I am interested in getting a really solid grasp on dependent typing. I've read most of TaPL and read (if not fully absorbed) 'Dependent Types' in ATTaPL. I've also read and skimmed a bunch of articles on dependent typing.
Many type theory discussions seem to focus on adding incremental features to previous type systems, not "what's the next large generalization up from type system X?". Dependent types seem to be the next large generalization from System F, but I have yet to find the intuitive, canonical dependently typed language. The many references to Calculus of (inductive) Constructions makes me think CoC is that language, but the explanations of the language I have seen don't seem very clear or intuitive to me.

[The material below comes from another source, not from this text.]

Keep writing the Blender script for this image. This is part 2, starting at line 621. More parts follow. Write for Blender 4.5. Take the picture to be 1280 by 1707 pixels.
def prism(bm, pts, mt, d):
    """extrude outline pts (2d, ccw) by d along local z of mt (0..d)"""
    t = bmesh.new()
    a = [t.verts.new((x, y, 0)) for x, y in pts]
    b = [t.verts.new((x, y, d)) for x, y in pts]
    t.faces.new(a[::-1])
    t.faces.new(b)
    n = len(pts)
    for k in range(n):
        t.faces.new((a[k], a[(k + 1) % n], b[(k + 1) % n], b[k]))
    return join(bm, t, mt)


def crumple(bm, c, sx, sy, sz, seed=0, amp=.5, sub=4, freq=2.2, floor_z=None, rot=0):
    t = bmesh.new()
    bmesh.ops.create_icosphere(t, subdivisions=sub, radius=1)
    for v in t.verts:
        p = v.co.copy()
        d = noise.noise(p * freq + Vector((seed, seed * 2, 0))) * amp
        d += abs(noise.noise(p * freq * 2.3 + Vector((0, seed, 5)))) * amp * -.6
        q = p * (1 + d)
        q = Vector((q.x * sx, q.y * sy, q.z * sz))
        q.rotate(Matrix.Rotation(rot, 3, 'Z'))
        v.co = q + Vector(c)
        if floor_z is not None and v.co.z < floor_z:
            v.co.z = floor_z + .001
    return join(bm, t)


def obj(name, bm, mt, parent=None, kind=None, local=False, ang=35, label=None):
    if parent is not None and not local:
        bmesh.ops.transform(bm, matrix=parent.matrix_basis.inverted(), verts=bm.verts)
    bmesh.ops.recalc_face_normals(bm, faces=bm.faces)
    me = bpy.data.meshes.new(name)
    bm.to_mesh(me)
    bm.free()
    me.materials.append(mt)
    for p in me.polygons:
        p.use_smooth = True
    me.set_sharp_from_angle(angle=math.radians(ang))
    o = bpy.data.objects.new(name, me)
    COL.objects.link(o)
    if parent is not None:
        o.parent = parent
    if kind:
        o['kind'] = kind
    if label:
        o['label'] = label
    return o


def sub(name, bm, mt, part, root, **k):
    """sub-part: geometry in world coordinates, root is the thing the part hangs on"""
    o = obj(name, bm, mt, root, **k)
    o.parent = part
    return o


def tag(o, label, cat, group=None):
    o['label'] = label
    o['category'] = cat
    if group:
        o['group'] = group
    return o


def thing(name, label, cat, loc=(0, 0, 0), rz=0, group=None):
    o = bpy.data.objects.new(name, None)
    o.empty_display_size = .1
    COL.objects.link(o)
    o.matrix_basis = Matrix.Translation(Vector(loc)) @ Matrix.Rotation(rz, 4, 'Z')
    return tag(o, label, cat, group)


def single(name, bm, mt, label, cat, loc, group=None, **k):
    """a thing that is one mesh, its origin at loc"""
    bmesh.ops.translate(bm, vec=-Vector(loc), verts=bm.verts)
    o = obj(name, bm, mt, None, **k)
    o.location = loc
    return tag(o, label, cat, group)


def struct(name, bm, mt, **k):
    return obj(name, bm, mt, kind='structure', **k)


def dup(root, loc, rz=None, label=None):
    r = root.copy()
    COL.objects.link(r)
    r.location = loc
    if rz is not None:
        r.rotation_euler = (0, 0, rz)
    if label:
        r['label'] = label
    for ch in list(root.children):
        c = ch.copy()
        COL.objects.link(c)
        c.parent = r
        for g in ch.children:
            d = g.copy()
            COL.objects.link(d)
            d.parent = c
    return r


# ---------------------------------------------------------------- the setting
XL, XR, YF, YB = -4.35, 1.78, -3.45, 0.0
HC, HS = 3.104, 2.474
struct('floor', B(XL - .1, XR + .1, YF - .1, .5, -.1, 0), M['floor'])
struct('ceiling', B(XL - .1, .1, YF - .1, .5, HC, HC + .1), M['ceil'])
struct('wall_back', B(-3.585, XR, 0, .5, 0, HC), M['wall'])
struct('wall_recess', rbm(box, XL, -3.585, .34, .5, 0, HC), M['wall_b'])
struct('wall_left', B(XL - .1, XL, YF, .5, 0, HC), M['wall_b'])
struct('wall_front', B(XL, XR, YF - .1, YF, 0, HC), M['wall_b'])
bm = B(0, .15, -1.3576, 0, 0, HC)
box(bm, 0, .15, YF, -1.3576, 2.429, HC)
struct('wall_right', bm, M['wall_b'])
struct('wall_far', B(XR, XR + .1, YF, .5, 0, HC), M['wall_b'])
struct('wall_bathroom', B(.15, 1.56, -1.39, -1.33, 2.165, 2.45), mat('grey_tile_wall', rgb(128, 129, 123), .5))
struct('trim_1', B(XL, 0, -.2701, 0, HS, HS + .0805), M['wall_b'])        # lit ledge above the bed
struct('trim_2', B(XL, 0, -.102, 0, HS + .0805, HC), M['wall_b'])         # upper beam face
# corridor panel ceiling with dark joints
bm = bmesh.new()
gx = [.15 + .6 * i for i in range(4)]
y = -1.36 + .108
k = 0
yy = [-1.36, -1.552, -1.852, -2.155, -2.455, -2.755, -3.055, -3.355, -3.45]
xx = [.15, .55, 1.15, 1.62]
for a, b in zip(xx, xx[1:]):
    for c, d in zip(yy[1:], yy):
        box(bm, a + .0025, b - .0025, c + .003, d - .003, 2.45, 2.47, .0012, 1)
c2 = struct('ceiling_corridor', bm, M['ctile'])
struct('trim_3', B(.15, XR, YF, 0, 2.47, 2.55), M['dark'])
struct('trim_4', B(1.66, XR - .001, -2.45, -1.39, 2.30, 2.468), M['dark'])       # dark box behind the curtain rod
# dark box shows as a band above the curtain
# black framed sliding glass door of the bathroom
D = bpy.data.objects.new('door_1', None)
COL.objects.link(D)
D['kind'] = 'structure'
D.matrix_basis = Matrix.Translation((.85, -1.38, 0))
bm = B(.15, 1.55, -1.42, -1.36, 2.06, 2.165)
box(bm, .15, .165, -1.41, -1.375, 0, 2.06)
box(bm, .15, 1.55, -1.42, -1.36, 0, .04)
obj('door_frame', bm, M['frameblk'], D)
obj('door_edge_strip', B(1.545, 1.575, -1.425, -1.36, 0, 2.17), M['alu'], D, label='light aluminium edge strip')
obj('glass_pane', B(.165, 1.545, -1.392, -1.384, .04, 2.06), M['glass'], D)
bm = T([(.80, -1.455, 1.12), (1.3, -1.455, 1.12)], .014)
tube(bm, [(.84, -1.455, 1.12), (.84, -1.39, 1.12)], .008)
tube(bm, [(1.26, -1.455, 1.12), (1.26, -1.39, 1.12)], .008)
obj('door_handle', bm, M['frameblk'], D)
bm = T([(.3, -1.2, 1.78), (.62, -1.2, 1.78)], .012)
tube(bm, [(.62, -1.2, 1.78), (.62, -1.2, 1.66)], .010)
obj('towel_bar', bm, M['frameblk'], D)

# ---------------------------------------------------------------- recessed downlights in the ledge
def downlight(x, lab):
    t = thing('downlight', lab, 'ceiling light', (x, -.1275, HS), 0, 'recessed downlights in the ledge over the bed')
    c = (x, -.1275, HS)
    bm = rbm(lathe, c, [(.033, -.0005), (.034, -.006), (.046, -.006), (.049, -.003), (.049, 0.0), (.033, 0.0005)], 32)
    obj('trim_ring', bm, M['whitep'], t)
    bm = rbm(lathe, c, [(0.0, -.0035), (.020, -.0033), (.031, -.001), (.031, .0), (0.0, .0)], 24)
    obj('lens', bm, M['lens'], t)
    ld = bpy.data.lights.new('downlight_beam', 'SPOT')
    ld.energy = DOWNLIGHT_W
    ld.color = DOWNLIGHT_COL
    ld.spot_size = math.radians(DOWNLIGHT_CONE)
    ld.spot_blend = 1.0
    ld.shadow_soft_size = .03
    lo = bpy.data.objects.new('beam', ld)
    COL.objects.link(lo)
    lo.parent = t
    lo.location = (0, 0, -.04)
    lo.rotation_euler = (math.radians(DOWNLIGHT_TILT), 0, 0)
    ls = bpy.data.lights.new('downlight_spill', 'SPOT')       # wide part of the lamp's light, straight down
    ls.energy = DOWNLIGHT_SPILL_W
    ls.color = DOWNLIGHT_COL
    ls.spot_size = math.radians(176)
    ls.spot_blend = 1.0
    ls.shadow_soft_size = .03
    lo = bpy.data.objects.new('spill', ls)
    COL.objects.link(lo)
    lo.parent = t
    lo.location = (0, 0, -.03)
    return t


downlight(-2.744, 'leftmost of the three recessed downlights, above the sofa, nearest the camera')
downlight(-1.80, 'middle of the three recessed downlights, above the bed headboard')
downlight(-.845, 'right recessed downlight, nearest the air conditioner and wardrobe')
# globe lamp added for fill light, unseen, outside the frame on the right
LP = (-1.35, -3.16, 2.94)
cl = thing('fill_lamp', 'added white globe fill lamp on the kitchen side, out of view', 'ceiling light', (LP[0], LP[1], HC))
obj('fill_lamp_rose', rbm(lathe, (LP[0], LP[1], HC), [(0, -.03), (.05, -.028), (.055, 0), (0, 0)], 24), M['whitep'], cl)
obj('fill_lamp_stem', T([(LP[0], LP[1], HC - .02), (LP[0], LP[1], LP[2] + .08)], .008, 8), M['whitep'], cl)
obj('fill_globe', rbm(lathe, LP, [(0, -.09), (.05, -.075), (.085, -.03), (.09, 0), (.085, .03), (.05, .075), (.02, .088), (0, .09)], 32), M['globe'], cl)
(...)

I am expecting/guessing such a language would have features like: (and please let me know if anything in particular jumps out as confused or unrealistic)
- Generalized abstraction (can have functions from any domain in the type hierarchy to other, kind -> term, term->type''' etc.)
- Has an infinite hierarchy of typing (terms : types : types' : types'' : ...)
- A minimum number of basic elements. I am imagining that the language only asserts a single element for each level. For example it might assert that (() : Unit : Type : Type' : ...). Other elements are built from these elements.
- Sum and product types are derivable.
I am also looking for an explanation of that language which ideally would discuss:
- The relationship between abstraction and quantification in that language. If they are not unified, then explain why they are not unified.
- The infinite type hierarchy explicitly
I am asking this question because I want to learn dependent type theory but also because I want to put together a guide that, assuming a little CS background, teaches the use of and how to understand proof assistants and dependently typed languages.